Be sure to cool down, finishing your workout with big stretches that keep your back limber and ready for your next trip to the gym. After a slow cool down, lie flat on your back and reach your legs out, toes pointed, and arms above your head, fingers as far from your toes as possible. Let your back come off the floor naturally. Then, bring your right knee into your chest, and let it fall over the opposite side of your body. Reach your right arm out to your side and look over your shoulder, twisting your body at the hip. Keep both shoulder blades on the floor to feel the stretch in your lower back.

2. Work Your Abs and Keep them Tight

Your abdominals and lower back are opposing groups of muscles, so the stronger your abs, the more infrequently your lower back needs to jump in to help you. When you’re working your abs, be sure you’re really working them and not your back. Every time you perform crunches, reverse crunches, lower or upper ab exercises, your lower back should stay glued to the floor. Try completing crunches on an exercise ball to increase the work that your abs need to do.

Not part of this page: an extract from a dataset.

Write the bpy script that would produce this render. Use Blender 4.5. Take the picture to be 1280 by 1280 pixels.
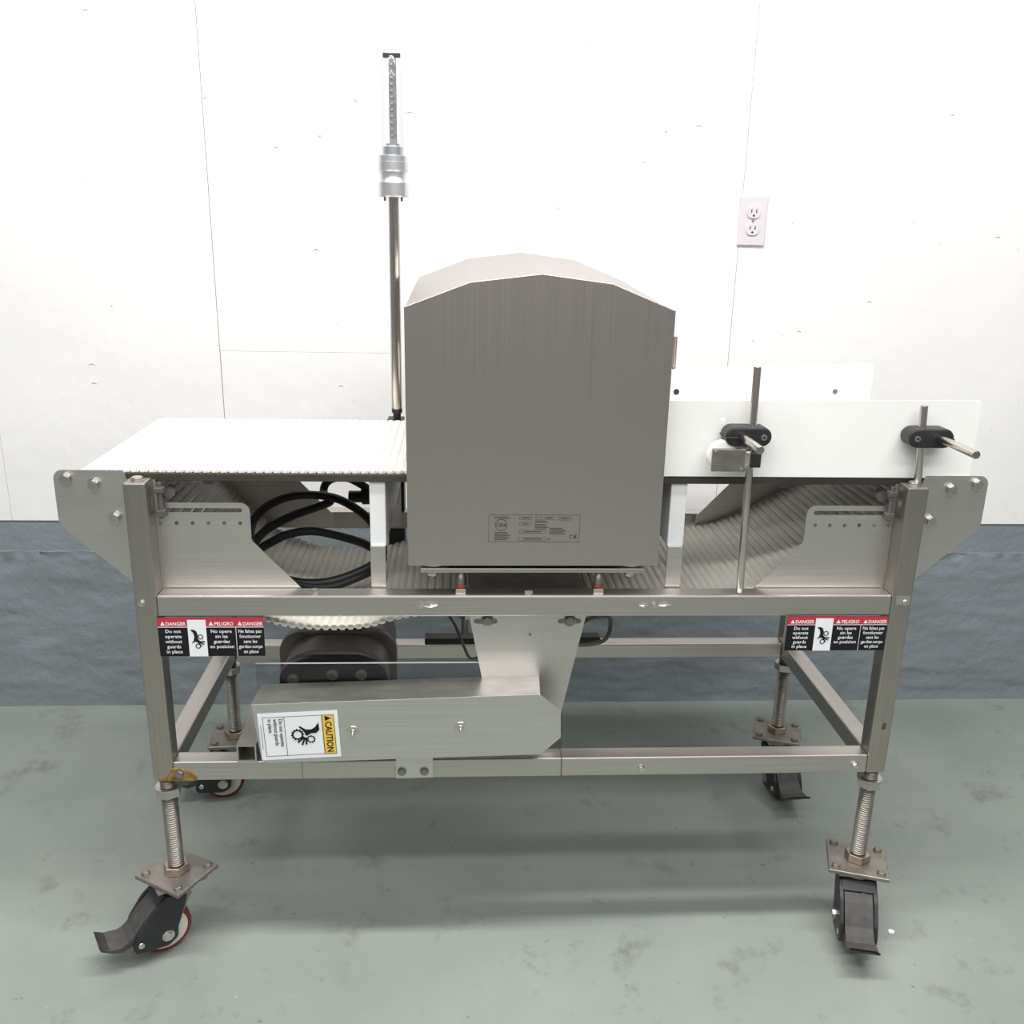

The next step is to keep your abs tight and core braced, the entire time you work out. To do that, suck your belly button in toward your spine, as though you were trying to draw in your lower abs, or the area underneath your belly button.

3. Perfect Your Posture

In all exercises, perfect posture will keep your back protected and prevent lower back pain. Shoulders should be back, with your shoulder blades curled around your spine. Your knees should stay soft with a slight bend during the entire exercise. Concentrate on maintaining that posture for all exercises, whether doing bicep curls or deadlifts. The key is to check in with your body through the last rep of the exercise to ensure that you are maintaining your form for the entire set. Make it a habit to check your posture when you are about three reps away from done with the set. This is when fatigue sets in and form flops. Ask yourself: Are my shoulders down and around my spine? Do I have a slight bend in my knees? Are my abs tight to support my back?

4. Work Your Way Up

Most people jump right in and pack the weight on their barbell, but too heavy lifting can send you packing – as in ice packing! Work your way up every other time you lift weights, especially in exercises where you are holding weight above your waist (like exercises for your shoulders and arms) or on your back (like lunges and squats) and add weight slowly. This will make sure that the muscles that you’re targeting (and stabilizing muscles) are ready for the extra pounds.